==== Supplied material ====
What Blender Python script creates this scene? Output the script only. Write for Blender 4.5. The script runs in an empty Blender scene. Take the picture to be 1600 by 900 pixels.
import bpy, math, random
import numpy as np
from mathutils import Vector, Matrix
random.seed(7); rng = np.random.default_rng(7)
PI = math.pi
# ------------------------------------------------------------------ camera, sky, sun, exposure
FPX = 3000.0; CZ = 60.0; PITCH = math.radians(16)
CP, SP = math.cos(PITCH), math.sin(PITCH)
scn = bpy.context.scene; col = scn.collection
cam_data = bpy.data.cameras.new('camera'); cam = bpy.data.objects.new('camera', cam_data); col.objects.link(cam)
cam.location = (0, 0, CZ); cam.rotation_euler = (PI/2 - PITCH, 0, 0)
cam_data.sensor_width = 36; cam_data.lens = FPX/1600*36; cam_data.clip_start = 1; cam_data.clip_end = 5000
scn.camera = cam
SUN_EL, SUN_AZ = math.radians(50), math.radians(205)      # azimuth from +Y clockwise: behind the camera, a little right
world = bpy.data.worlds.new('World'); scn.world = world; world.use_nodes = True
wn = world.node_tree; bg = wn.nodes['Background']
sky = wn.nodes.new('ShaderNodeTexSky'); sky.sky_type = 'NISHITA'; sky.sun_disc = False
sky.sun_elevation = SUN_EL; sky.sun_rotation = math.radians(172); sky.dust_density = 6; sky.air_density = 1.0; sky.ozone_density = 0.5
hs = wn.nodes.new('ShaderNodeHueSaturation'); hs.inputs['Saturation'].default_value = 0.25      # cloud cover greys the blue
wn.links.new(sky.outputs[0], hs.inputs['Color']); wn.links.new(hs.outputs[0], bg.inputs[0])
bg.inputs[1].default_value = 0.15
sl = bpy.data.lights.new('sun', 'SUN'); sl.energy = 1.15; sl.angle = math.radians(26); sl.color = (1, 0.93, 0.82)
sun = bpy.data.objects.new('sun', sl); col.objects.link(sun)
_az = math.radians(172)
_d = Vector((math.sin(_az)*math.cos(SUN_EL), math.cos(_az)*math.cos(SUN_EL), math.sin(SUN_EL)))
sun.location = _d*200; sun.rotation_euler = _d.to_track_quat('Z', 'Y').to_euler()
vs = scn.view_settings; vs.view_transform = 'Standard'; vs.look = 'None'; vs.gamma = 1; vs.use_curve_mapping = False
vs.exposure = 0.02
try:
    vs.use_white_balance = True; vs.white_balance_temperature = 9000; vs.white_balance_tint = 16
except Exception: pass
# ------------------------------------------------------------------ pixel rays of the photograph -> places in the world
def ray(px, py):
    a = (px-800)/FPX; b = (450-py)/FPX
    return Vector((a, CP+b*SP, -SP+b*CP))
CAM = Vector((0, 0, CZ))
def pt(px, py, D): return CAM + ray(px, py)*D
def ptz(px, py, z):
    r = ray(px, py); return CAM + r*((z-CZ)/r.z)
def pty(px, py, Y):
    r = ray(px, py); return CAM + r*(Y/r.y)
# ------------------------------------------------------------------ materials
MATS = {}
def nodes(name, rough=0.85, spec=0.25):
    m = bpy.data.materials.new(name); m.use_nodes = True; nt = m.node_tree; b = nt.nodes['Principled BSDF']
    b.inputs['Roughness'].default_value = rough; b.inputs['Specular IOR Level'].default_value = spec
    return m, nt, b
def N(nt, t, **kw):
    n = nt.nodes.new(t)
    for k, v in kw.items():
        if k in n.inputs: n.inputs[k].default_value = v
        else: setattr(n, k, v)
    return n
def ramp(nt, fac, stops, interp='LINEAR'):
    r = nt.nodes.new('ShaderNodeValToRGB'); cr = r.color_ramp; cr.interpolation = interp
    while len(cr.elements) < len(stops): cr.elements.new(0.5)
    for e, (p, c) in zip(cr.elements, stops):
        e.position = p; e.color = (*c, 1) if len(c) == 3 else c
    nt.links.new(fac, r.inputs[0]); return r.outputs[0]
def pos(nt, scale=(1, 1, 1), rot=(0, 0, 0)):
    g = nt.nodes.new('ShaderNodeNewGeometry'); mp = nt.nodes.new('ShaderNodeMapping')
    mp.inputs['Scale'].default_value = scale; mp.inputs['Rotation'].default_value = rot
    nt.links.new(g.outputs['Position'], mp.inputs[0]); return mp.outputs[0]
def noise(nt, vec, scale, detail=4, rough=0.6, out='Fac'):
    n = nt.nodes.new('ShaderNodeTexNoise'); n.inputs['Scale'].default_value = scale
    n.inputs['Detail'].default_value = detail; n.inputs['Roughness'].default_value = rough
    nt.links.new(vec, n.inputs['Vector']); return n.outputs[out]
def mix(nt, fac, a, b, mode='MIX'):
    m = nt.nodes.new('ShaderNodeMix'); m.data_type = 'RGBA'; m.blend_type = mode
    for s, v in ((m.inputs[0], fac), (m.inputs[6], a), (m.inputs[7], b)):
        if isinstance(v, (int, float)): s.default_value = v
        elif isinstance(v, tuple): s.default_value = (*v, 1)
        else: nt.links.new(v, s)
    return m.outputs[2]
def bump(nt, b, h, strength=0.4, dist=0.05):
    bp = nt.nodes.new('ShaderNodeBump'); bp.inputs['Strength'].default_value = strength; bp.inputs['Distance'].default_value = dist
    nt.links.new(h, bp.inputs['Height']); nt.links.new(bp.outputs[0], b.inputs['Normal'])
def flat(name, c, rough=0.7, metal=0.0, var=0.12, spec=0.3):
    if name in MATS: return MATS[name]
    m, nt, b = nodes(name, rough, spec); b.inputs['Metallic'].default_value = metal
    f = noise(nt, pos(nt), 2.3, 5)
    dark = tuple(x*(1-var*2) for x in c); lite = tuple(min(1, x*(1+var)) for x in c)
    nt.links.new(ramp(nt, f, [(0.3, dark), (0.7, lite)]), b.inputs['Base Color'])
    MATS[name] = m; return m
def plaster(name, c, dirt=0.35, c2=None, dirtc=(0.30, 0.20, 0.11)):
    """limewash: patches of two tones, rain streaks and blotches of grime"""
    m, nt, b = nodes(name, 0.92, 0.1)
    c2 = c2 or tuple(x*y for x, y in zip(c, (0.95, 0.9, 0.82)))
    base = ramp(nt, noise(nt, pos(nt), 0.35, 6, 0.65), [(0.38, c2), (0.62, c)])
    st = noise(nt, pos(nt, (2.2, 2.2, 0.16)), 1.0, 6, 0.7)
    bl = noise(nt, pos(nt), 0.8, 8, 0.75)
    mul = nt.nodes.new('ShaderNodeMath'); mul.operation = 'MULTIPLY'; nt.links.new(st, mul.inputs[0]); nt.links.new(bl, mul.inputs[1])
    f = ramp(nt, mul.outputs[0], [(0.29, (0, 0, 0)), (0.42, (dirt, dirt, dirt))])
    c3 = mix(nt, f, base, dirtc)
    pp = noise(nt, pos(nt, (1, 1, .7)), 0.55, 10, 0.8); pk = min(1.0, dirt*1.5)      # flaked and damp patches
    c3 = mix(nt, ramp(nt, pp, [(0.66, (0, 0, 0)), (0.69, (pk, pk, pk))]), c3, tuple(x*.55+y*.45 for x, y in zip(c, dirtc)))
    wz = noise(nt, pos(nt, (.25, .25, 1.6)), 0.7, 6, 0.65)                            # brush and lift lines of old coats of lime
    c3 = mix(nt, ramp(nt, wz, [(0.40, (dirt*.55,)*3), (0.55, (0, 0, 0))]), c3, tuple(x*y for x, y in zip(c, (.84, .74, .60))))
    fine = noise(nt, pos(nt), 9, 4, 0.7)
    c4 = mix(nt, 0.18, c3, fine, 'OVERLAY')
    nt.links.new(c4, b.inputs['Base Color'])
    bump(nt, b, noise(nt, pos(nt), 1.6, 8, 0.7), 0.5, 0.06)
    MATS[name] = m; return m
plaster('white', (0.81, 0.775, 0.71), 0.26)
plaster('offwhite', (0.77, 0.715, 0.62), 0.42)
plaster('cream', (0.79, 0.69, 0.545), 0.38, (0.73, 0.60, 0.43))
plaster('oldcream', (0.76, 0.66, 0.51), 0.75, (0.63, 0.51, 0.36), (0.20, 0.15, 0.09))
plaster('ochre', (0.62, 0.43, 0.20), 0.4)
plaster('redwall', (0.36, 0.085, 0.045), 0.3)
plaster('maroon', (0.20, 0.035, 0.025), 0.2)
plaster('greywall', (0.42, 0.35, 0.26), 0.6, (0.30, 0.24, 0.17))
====
> [Your goal]: Scan the material above for the string "scene" and return the lines that hold it.

> [Exercise response]:
What Blender Python script creates this scene? Output the script only. Write for Blender 4.5. The script runs in an empty Blender scene. Take the picture to be 1600 by 900 pixels.
scn = bpy.context.scene; col = scn.collection